Orlando comenzó a trabajar a los 17 años en la mueblería Victoria, San Carlos y Horruitiner, como “muchacho de oficina”, pero su sueño era laborar en el sector bancario, donde ya lo hacían amigos y conocidos, como Pepe Graña, Jesús Vidal y Juan Castiñeiras.
De manera que, peripecias y casualidades mediante, el primer día de junio de 1955 comenzó a trabajar en la oficina principal del Comité Ejecutivo del Trust Company of Cuba, “en Obispo, 257”. Al propio tiempo empezó a vivir en una casa de huéspedes en los altos de la tienda La Filosofía con su joven esposa Yara, quien a aún acompaña sus desvelos.

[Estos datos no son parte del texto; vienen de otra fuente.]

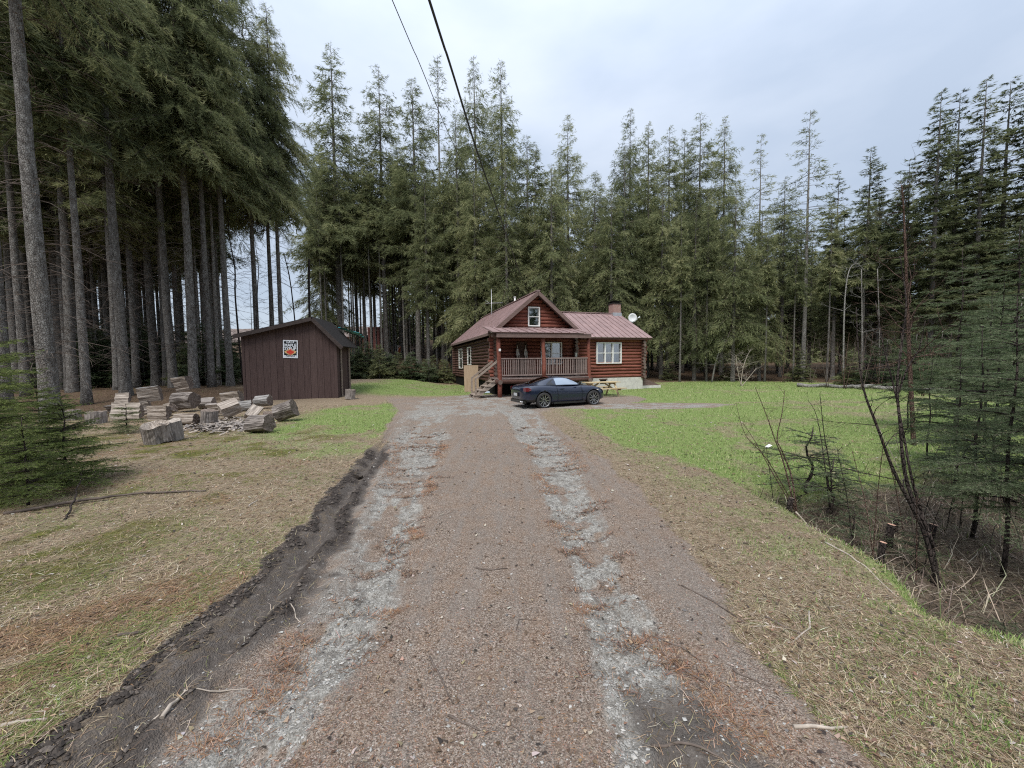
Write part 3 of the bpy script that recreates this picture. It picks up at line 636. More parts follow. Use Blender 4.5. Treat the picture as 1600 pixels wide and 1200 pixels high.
# pale dead-limbed stems between shed and cabin
for px, Y, h in ((505, 42, 15), (513, 44, 17), (525, 47, 19), (538, 43, 18), (552, 49, 17), (583, 45, 20), (598, 45, 19), (611, 52, 18), (634, 46, 21), (643, 50, 17), (655, 46, 19), (668, 48, 18), (684, 43, 18), (698, 41, 17), (706, 44, 18), (548, 54, 19), (565, 51, 20), (620, 56, 22), (590, 58, 20)):
    x = XB(px, Y); pts_used.append((x, Y))
    tree('pale', x, Y, h + 4, 'thin pale trunk standing ' + where(PLACES_B, x, Y), 'thin pale trunks ' + where(PLACES_B, x, Y), rw=1.0)
def fill(n, xf, yr, keys, Hs, lab, grp, d, nm='spruce_tree', seed=1, pl=None):
    r2 = random.Random(seed); c = 0; tr = 0
    while c < n and tr < n * 40:
        tr += 1; y = r2.uniform(*yr); a, b = xf(y); x = r2.uniform(a, b)
        if not clear(x, y, d): continue
        w_ = where(pl, x, y); tree(r2.choice(keys), x, y, r2.uniform(*Hs), lab + ' ' + w_, grp + ' ' + w_, rw=r2.uniform(.8, 1.15), name=nm); c += 1
fill(40, lambda y: (-.48 * y, -.10 * y), (46, 66), ('inner', 'innerB', 'tallB', 'inner', 'innerB'), (20, 27), 'dark slender trunk in the wood', 'dark slender trunks', 1.9, seed=3, pl=PLACES_B)
fill(52, lambda y: (-.12 * y, .52 * y), (37, 62), ('inner', 'innerB', 'lowB', 'tallB'), (17, 23), 'dark spruce deep in the wood', 'dark spruces', 2.0, seed=4, pl=PLACES_C)
fill(46, lambda y: (.52 * y, 1.38 * y), (31, 54), ('inner', 'firB', 'innerB', 'firA', 'lowB'), (14, 19), 'dark conifer deep in the wood', 'dark conifers', 2.0, nm='conifer_tree', seed=6, pl=PLACES_R)
for px, Y, h in ((1062, 33, 9), (1104, 33, 10), (1195, 32, 8), (1292, 31, 9), (1240, 31.5, 8)):
    w_ = where(PLACES_C + [(9999, '')] if px < 1260 else PLACES_R, XB(px, Y), Y); tree('innerB', XB(px, Y), Y, h + 5, 'thin grey pole trunk at the lawn edge ' + w_, 'thin trunks along the lawn edge', rw=.85)
r5 = random.Random(17)
for i in range(46):
    px = r5.uniform(-15, 350); Y = r5.uniform(20.5, 40); x = XB(px, Y)
    if not clear(x, Y, 1.0): continue
    w_ = where(PLACES_L, x, Y); tree(r5.choice(('innerB', 'pale', 'inner')), x, Y, r5.uniform(19, 26), 'slim grey pole trunk in the wood ' + w_, 'slim poles of the left wood ' + w_, rw=r5.uniform(.75, 1.0))
# young growth under the trees
r3 = random.Random(11)
for px in range(545, 712, 9):
    Y = r3.uniform(33.8, 36.5); x = XB(px + r3.uniform(-4, 4), Y)
    tree(r3.choice(('young', 'youngB')), x, Y, r3.uniform(1.7, 3.4), 'young spruce in the low dark row between the shed and the cabin', 'young spruces between shed and cabin', 'young tree', rw=r3.uniform(.9, 1.3), name='young_spruce')
for i in range(75):
    px = r3.uniform(-20, 372); Y = r3.uniform(25, 42); x = XB(px, Y)
    tree(r3.choice(('young', 'youngB')), x, Y, r3.uniform(2.2, 5.2) * (Y / 30), 'young spruce in the shade ' + where(PLACES_L, x, Y), 'young spruces under the left wood', 'young tree', rw=r3.uniform(.9, 1.25), name='young_spruce')
for px, Y, h, lab in ((1250, 31.5, 2.6, 'bushy young spruce at the foot of the long pale trunk'), (1045, 35, 1.8, 'low young spruce right of the cellar hatch'), (1135, 34, 1.6, 'low young spruce behind the lawn edge trunks'),
                 (1330, 27, 2.4, 'young spruce behind the long fallen log'), (1385, 25, 3.0, 'young fir behind the bare forked tree'), (1470, 22, 3.4, 'young fir behind the right thicket'), (1540, 20, 4.2, 'young fir deep at the right edge'), (1590, 17, 4.5, 'tall young fir at the right edge behind the thicket'), (1430, 26, 3.4, 'young fir right of the reddish bare tree')):
    tree('youngB' if px > 1340 else 'young', XB(px, Y), Y, h, lab, None, 'young tree', rw=1.2, name='young_spruce' if px < 1340 else 'young_fir')
# far wood behind everything, one mass
g_ = np.random.default_rng(4); Vs = []; n0 = 0
for i in range(120):
    y = g_.uniform(66, 95); x = g_.uniform(-.30, 1.35) * y; z = float(hill(np.array(x), np.array(y))); H = g_.uniform(15, 19) + (y - 66) * .1
    m = 1500; u = g_.random(m) ** .6; a = g_.random(m) * 6.283; r = (3.2 * u ** .7) * np.sqrt(g_.random(m)); zz = z + H * (1 - u)
    p = np.stack([x + r * np.cos(a), y + r * np.sin(a), zz], -1); d = np.stack([np.cos(a) * .6, np.sin(a) * .6, -.5 * g_.random(m)], -1) + g_.normal(0, .2, (m, 3))
    w = np.cross(d, g_.normal(0, 1, (m, 3))); w /= np.linalg.norm(w, axis=1)[:, None] + 1e-6
    Vs.append(np.stack([p - w * .16, p + w * .16, p + d * 1.2], 1).reshape(-1, 3))
V = np.concatenate(Vs); N = len(V) // 3
tag(link('forest', np_mesh('forest', V, np.arange(3 * N).reshape(N, 3), MT['spruce_needles'], fattr={'tint': np.clip(g_.normal(.35, .15, N), 0, 1)})), 'far dark conifer wood closing the view behind the trunks', None, None, 'stuff')

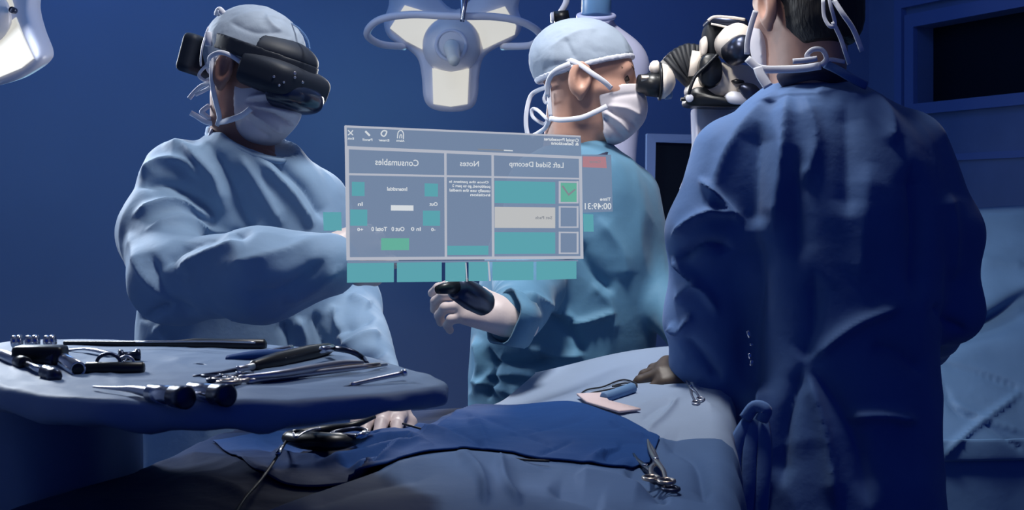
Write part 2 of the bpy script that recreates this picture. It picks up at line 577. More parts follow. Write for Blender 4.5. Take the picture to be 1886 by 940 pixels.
link('trim_2', mesh(*merge(slab(CORNER + RW * 0.215 + UPV * 0.08 + RIN * .001, RW * 0.05, UPV * 2.28, RIN * 0.03),
                           slab(CORNER + RW * 0.265 + UPV * 2.31 + RIN * .001, RW * 1.9, UPV * 0.05, RIN * 0.03)), smooth=False), M['trim'], kind='structure')
link('baseboard_back', mesh(*slab(CORNER + BIN * .001, BW * 5.1, UPV * 0.1, BIN * 0.015), smooth=False), M['trim'], kind='structure')
link('baseboard_right', mesh(*slab(CORNER + RIN * .001, RW * 6.5, UPV * 0.1, RIN * 0.015), smooth=False), M['trim'], kind='structure')


# ------------------------------------------------------------------ surgical lamps
def plane_poly(pts, D, tilt=0.0, y0=100):
    """pixel outline on a plane at depth D, leaning by tilt metres per 100 px of height"""
    return [P(x, y, D + tilt * (y - y0) / 100.0) for x, y in pts]


def smooth_poly(pts, n=5):
    return [tuple(q) for q in catmull(pts, n, closed=True)]


def surgical_lamp(loc, label, D, outline, panels, dome=None, rail=None, stem=None, tilt=-0.03, bolt=None):
    root = empty('surgical_lamp', loc, label, 'lamp', None)
    ol = plane_poly(smooth_poly(outline), D, tilt)
    part('lamp_housing', mesh(*prism(ol, (0, 0.10, 0.02), 0.10)), M['lamp_shell'], root)
    for p in panels:
        q = plane_poly(p, D - 0.012, tilt)
        part('light_panel', mesh(*prism(q, (0, 0.010, 0.002), 0.04), smooth=False), M['lamp_glow'], root)
    if dome:
        (cx, cy, r) = dome
        c = P(cx, cy, D); k = D / F
        ax = Vector((0.02, -1, -0.12)).normalized()
        ld = part('lens_dome', mesh(*lathe(c + ax * 0.005, c + ax * 0.055, [(0, r * k), (0.3, r * k * .97), (0.62, r * k * .82), (0.85, r * k * .60), (1, r * k * .42), (1.0, 0.001)], 40)), M['lamp_dome'], root)
        rg = [c + ax * 0.055 + Vector((math.cos(t), 0, math.sin(t))) * (r * k * .50) for t in np.linspace(0, 2 * math.pi, 24, endpoint=False)]
        part('handle_ring', mesh(*sweep(rg, 0.006, 8, closed=True, n=2, smooth=True)), M['lamp_shell'], ld)
        h0 = c + ax * 0.05; h1 = c + ax * 0.15 + Vector((0.012, 0, -0.05))
        part('sterile_handle', mesh(*lathe(h0, h1, [(0, .022), (.15, .026), (.5, .022), (.85, .019), (1, .015)], 20)), M['lamp_glow_soft'], ld)
    if rail:
        part('grab_rail', mesh(*sweep([P(*q) for q in rail], 0.0115, 12, n=8)), M['lamp_shell'], root)
    if stem:
        for s in stem:
            part('stem_rod', mesh(*sweep([P(*q) for q in s[0]], s[1], 10)), M['chrome'], root)
    if bolt:
        c = P(bolt[0], bolt[1], D - 0.01)
        part('pivot_bolt', mesh(*cyl(c, c + Vector((0, -0.02, 0)), bolt[2] * D / F, seg=16)), M['dark_steel'], root)
    pl = bpy.data.lights.new('wall_glow_light', 'POINT'); pl.energy = 2.8 if rail else 1.2; pl.color = (0.35, 0.75, 1.0); pl.shadow_soft_size = .12  # unseen point light added behind the lamp to make the wall glow
    po = bpy.data.objects.new('wall_glow_light', pl); po.location = P(840 if rail else 60, 190, D + .5); po['kind'] = 'helper'; COL.objects.link(po)
    return root


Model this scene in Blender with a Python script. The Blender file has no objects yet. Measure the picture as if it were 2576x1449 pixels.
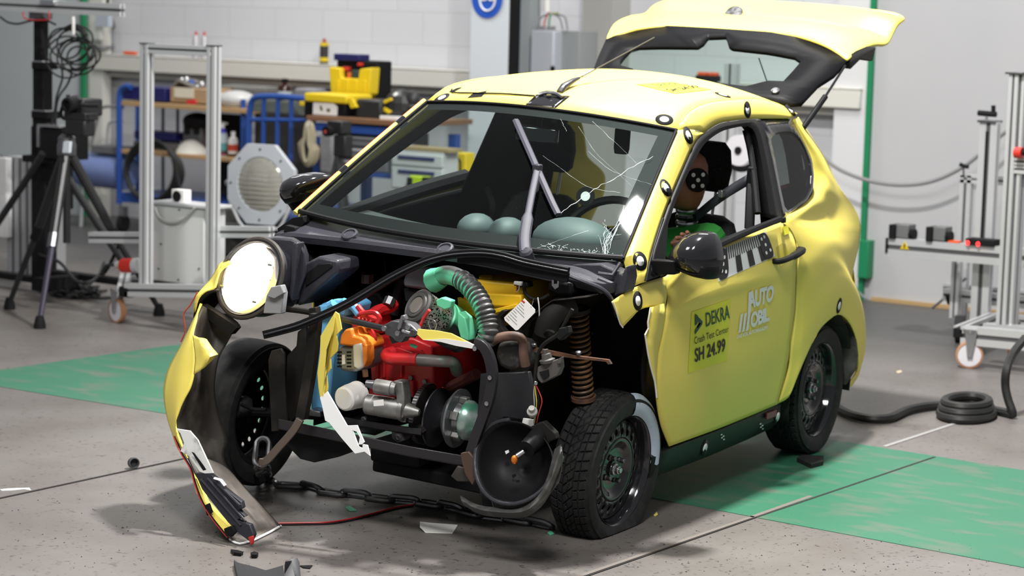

Como ya esperaban agrandar la familia, a fines del 50 se compró una cámara alemana Zeiss Ikon, “con fotómetro incluido”.
El primer día de 1959 vivió en primera fila el momento histórico, y el artilugio germano dejó constancia. Entre otros episodios, el desalojo de los matones de Rolando Masferrer de su atrincheramiento en la Manzana de Gómez.
El 26 de julio del mismo año estaba en Prado cuando entró la caballería guajira encabezada por Camilo Cienfuegos. Todavía lamenta que la cámara se “encangrejara” cuando enfocaba al héroe del sombrero alón.
Ese mismo año el matrimonio asistió al acto donde ellos serían parte de los beneficiarios de una casa construida por el Instituto Nacional de Ahorro y Vivienda, la gran obra de Pastorita Núñez. La entonces Plaza Cívica era un descampado donde colocaron un estrado para la presidencia del acto.
Todavía hoy Gamio se pregunta cómo pudo subirse a la tarima, ubicarse a menos de tres metros de Fidel y tomarle el primer plano que me muestra.